Review of ASHES OF LONDON by Andrew Taylor

4 Stars 

This historical thriller is set in 1666 in the aftermath of the Great Fire.  Two young people are the focus.  In alternating sections, we follow James Marwood and Cat Lovett.  James is a minor clerk who becomes a reluctant government agent.  Several people in authority task him with finding people and investigating murders.  Cat is a young heiress who has to go into hiding because of an attack.

James and Cat meet by chance at the beginning of the novel, but they also have another connection.  Both of their fathers were Fifth Monarchists, religious zealots who were staunch anti-monarchists.  James’ father is in frail health and suffering from senility after years of imprisonment; James does his best to look after him, but he is always aware that his father’s past can affect his advancement in the world.  Cat’s father went missing after Charles II regained the throne and he is still actively sought; Cat tries to find her fugitive father whose past also affects her present.  Events conspire to bring James and Cat together again before the novel ends.

The main characters are credible and well-rounded.  James is a likeable character who always tries to do what is right though that may be difficult when he is manipulated by people in authority with secret agendas.  He is a dutiful son though he admits to sometimes resenting his father:  “Sometimes I hated my father almost as much as I loved him.  He brought down troubles on his own head, and also on the heads of those around him.”  Cat is also realistic, a good person but one who does not forgive easily; she is “a good hater.  She hoarded the hatred as a miser hoards his gold.” 

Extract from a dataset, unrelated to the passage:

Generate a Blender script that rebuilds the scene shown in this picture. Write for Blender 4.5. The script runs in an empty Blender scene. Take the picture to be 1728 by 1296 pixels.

The plot is fast-paced.  Suspense is maintained throughout.  We know what each of the two protagonists knows and that information is more than each of them has.  Some of the suspense is created by the reader wondering when/if one of the two will learn something crucial that the other knows.  There is a great deal of political intrigue that adds to the dense layering.  As befitting the genre, there is a gripping climax.  The scene in the ruins of St. Paul’s Cathedral is a bit difficult to imagine but the danger in the situation is clearly conveyed. 

Historical fiction sometimes includes information dumps.  This book has a great deal of historical detail but it is nicely woven into the plot so the author’s research doesn’t overwhelm the narrative.  The amount of local colour does not let the reader forget that the setting is that of 350 years in the past.

This book was a great way to end my reading year.  I will certainly be reading more of Andrew Taylor’s offerings.